Bitter dose of real-ity: Brazil real woes drive shipping firms to maelstrom

Sete Brazil holds 50% of rig builders’ order books.

Singapore’s headline offshore & marine firms are wearily scrambling for answers economic and political trends escalate in the south-american nation of Brazil, perhaps with none bigger than the fast-depreciating Brazilian Real.

According to a report by CIMB, Vard Holdings has recently issued a profit warning for its 3Q15 and FY15 earnings, blaming its Brazilian operations.

“Vard’s Brazilian operations have been struggling, especially Vard Promar, which has been weighed down by delays for the LPG carriers and slow ramp-up. Order drought has also resulted Vard Niteroi to be in losses, affecting deliveries of AHTS,” CIMB said.

Analysts from CIMB say middle-level talent management could be the thorn in Vard’s side, as its location in Pernambuco in under-developed northeastern Brazil has a smaller pool of skilled labour.

“It is also located adjacent to Estaleiro Atlantico Sul, which cancelled the seven drillships contract with Sete Brasil,” they said.

Meanwhile, the real problem hitting Vard in the face is the depreciating Brazilian real, which has exacerbated gloomy Brazilian earnings in 3Q15.
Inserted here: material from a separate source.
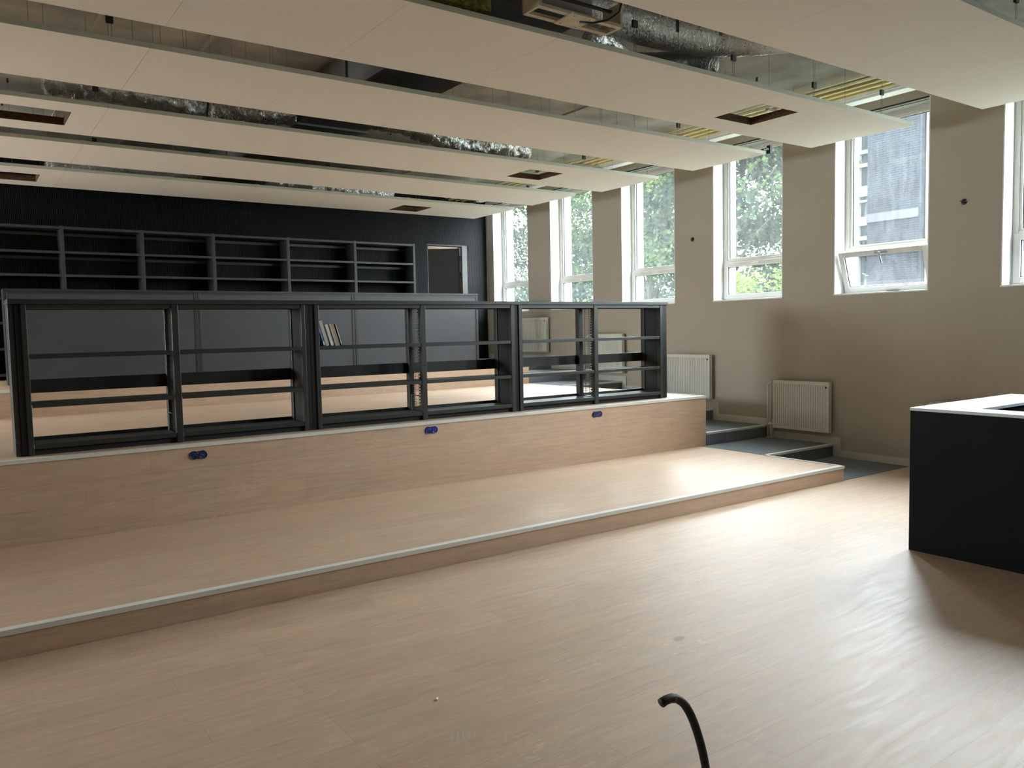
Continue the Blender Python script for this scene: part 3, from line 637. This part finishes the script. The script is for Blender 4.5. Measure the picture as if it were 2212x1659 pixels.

“Vard incurred forex losses amounting to NOK313m in 1H15, mainly from US$ loans in Brazil while its functional currency is the Brazilian real,” CIMB said.

On the other hand, not only Vard Holdings is being plagued by the Brazilian real epidemic, as analysts fear it could also stall negotiations for Keppel and Sembcorp Marine.

“Although execution risks for Sete Brasil could be limited for both KEP and SMM, we believe the depreciation in Brazilian reals could further hinder negotiations for construction outstanding payment for the drillships and semi-submersibles being built. SMM’s yard in Espirito Santo (southeast Brazil) could also face pressure to ramp up, albeit to a lesser extent vs. Vard Promar given its closer proximity to the state of Rio,” CIMB said.

The real has depreciated more than -50% since the contracts were awarded to the yards in 2012, and it’s therefore more costly to build a rig today.